I’ve been reading the “experts” saying that President Bush, after his shaky performance in the first debate, and despite his much stronger showing in the second one, still needs to “come across as presidential.” NYU Professor Paul Light said, “This is the third and final opportunity to say, ‘I’m in charge of things and I know what I’m doing here.'”

Now hold on just a minute. Don’t give me this stuff about President Bush not being presidential. Since 9-11 no one imaginable could have behaved more presidentially. He has risen to the occasion and manifestly handled the job with mature leadership. The fact that President Bush sometimes stumbles over words, or seemed a bit tentative in the first debate, does not greatly detract from his presidential persona. Liberals and comedians have been making fun of him for four years on his verbal awkwardness; at least one book has even been written about it. But people do not have to be great debaters to be great presidents. And verbal weaknesses do not make one unpresidential.
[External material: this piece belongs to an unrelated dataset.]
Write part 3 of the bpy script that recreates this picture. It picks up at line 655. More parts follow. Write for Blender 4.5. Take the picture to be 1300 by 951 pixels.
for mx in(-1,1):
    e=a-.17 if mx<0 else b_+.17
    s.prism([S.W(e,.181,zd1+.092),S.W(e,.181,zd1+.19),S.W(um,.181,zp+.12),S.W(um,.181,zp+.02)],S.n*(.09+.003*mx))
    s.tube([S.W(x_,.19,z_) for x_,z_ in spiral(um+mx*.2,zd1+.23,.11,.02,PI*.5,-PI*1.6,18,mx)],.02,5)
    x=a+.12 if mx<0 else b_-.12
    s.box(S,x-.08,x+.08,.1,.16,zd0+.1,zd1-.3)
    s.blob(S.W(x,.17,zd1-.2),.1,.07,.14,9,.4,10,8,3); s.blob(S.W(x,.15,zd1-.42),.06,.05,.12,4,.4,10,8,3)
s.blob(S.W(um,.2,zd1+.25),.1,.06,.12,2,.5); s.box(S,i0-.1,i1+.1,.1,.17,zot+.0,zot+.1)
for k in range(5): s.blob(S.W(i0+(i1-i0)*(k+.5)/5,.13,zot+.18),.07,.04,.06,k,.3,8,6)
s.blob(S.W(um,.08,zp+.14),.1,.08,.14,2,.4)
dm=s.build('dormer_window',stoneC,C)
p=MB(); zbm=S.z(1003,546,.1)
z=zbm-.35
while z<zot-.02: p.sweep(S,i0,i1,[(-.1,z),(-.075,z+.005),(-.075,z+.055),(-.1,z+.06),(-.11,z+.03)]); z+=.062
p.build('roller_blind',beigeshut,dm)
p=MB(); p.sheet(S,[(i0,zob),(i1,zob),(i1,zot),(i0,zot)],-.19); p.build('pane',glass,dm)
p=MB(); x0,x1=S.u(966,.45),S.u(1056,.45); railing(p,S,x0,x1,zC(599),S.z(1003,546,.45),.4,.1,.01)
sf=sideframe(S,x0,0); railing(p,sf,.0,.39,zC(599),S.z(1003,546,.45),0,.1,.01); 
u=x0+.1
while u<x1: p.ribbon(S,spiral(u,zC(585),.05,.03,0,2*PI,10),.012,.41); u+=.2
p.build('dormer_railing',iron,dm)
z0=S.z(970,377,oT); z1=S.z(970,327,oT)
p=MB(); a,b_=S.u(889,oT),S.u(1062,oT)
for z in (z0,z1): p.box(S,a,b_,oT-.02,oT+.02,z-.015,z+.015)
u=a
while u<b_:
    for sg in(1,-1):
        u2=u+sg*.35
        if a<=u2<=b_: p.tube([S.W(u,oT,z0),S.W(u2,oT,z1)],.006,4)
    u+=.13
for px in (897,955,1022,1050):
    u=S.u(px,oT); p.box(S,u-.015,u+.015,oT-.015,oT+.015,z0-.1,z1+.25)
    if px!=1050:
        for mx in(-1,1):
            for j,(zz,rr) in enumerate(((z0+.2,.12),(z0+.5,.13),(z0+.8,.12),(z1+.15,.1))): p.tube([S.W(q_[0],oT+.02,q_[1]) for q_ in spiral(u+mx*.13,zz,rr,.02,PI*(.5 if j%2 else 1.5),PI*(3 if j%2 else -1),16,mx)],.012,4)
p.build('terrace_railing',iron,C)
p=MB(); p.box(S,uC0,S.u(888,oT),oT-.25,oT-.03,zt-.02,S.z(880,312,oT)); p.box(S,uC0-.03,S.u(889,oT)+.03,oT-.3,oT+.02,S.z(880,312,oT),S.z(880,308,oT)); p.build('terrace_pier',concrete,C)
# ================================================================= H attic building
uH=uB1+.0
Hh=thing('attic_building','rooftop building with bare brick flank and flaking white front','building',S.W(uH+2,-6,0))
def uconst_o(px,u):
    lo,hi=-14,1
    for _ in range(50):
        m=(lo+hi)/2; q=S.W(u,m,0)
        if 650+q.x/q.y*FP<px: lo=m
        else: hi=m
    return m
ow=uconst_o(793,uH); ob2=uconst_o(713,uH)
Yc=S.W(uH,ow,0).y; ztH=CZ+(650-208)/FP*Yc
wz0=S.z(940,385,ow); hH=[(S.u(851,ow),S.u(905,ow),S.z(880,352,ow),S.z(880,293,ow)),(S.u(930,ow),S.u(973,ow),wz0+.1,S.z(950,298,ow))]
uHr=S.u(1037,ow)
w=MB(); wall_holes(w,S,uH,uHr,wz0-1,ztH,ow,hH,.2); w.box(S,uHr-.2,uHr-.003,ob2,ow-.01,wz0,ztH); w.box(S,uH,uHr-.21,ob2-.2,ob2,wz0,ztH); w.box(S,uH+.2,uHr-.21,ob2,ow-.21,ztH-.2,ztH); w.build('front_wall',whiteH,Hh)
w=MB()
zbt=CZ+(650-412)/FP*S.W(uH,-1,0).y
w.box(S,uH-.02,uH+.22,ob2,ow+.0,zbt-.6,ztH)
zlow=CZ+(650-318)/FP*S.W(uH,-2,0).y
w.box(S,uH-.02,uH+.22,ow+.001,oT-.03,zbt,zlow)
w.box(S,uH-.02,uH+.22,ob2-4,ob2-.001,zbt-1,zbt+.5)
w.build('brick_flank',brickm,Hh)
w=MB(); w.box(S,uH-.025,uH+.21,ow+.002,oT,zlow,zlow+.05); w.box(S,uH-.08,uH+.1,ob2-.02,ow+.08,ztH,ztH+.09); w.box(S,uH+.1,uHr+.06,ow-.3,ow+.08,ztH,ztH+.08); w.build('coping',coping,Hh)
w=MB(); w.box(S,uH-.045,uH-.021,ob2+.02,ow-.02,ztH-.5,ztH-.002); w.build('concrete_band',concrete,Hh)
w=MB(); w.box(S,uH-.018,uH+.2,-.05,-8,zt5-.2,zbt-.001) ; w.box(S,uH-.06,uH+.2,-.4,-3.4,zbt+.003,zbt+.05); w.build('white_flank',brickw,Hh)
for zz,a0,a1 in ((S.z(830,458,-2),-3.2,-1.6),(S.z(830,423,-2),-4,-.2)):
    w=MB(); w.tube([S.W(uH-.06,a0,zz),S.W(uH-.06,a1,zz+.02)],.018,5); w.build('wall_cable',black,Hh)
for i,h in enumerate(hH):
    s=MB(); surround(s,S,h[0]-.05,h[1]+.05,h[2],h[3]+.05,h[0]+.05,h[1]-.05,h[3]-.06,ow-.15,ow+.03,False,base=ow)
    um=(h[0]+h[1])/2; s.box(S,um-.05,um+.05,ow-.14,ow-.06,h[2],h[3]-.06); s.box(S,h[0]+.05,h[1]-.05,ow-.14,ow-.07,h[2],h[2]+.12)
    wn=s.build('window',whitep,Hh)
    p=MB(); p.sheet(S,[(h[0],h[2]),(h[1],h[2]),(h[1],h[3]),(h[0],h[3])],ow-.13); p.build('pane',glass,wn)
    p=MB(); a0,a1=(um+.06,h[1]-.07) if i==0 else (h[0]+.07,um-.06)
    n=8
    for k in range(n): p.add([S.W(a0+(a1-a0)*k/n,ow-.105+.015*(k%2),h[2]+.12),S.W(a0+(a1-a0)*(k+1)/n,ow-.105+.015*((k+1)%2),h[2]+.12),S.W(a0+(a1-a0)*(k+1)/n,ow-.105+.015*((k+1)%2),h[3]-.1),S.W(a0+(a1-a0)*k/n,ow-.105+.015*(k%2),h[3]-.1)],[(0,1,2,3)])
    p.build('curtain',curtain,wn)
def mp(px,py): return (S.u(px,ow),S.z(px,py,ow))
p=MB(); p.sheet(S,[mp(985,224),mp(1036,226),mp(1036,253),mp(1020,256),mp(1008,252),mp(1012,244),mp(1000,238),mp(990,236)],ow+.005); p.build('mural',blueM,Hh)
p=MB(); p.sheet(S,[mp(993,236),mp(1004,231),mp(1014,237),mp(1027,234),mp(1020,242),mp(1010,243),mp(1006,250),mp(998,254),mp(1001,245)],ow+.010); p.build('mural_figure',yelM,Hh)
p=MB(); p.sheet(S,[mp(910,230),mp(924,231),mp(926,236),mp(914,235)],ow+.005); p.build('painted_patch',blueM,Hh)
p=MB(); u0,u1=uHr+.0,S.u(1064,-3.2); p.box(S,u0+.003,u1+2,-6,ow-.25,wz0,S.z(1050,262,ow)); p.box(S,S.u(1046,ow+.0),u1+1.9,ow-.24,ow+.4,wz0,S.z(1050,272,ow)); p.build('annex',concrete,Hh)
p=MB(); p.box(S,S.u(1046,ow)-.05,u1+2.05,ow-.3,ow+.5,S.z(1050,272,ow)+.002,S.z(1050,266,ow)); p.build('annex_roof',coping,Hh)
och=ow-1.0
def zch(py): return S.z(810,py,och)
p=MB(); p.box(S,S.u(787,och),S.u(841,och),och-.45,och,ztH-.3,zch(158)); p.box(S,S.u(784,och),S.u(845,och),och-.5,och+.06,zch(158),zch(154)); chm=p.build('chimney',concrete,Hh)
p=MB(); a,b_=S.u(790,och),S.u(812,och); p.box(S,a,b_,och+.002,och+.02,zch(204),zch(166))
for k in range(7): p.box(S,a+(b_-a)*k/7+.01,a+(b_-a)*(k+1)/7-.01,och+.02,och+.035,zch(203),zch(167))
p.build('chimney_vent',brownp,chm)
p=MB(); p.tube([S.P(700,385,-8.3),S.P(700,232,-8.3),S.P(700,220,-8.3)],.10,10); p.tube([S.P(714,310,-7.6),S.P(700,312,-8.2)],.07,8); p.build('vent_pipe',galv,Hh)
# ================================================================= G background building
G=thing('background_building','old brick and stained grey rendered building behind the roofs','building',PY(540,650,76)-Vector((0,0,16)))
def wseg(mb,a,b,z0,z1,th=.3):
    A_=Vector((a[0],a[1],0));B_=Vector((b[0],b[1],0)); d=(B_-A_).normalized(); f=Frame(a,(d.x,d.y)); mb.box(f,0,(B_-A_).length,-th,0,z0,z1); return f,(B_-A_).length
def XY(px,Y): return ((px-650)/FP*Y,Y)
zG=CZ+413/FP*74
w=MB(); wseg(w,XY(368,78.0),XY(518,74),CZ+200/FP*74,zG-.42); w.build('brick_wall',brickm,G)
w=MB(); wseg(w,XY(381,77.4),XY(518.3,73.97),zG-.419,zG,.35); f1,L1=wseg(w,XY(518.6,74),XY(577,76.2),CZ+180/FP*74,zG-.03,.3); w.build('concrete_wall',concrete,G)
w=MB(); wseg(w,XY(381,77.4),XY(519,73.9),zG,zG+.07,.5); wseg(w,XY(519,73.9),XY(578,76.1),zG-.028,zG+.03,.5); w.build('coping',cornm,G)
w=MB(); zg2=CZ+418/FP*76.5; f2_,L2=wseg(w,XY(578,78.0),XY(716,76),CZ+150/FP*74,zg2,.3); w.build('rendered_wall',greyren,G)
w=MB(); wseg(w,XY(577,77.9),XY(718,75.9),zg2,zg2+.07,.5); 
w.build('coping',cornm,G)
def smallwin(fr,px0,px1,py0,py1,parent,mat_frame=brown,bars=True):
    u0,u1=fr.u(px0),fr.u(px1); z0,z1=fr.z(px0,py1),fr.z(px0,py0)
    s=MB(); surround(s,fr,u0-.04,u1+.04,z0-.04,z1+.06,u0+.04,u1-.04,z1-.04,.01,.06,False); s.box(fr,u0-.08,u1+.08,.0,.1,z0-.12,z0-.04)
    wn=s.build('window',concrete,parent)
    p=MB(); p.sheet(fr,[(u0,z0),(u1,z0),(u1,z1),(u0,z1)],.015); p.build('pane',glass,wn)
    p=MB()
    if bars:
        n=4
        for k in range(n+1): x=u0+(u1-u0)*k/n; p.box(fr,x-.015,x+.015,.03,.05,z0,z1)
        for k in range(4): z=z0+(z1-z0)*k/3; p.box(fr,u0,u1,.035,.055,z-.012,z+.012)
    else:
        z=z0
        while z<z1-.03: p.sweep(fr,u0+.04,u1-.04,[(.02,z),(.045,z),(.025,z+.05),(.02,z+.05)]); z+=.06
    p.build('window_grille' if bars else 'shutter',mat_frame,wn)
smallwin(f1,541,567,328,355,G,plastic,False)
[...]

President Bush has been resolute and decisive at least since 9-11. I know the liberals have been trying to paint the false picture that Vice President Cheney has been running the show and President Bush has been a mere puppet on a string. But as much as I love and admire Dick Cheney and as integral as he’s been to this administration, he is not — as he will readily tell you — the de facto president. President Bush is in charge and there can be no doubt about that.

What President Bush needs to do during the debate is to continue to take the fight to Senator Kerry, calling him on his endless lies and distortions and vigorously defending his own record by being prepared to unspin Kerry’s spin on it. Kerry and Edwards have brazenly lied about the $200 billion figure in Iraq, when it’s only $120 billion. They have no qualms about lying. Kerry will lie all over the place tonight.

President Bush doesn’t need to present himself as presidential. That’s a foregone conclusion. He’s been president for four years and it is precisely his leadership that the libs so violently object to. If he were less presidential — and thus less effective — they’d have far less to complain about. But this guy gets things done, from Afghanistan, to Iraq, to the tax cuts, to education (though I’m not too enamored with the education bill — but it’s a lot better than the one the Dems would pass if they were in control.)

President Bush needs to anticipate Kerry’s lies on the economy and respond crisply, forcefully, and consistently. He cannot allow Kerry’s lies to go unchallenged tonight. He got off to a good start in this regard in St. Louis and he needs to continue on that track tonight.

The president will continue to label Kerry as a liberal, which he is. Kerry will continue to be defensive about it, or at the very least he’ll snicker at Bush’s “conservatism,” pointing to the deficits. The president merely needs to respond with the facts he presented in St. Louis: he inherited a recession, the tech bubble burst, and 9-11 devastated the economy. But his tax cuts have rejuvenated the sluggish economy notwithstanding the extraneous factors dragging it down. And, on the matter of the deficit, he needs to take it right to Kerry. Under no circumstances — based on Kerry’s 20 year Senate record of profligate spending or his present domestic policy proposals — would federal spending not explode under a Kerry administration. And he couldn’t come close to making up for it by a tax hike on the wealthy. Indeed to do so would constitute another damaging blow to the economy and small businesses. Under any scenario — just considering Kerry’s health care plan alone — Kerry’s deficits would be greater than President Bush’s.

So my hope is that President Bush will ignore all this empty advice about being presidential and spend his time preparing for Kerry’s distortions and laying out the unadulterated facts about his own record and plans going forward.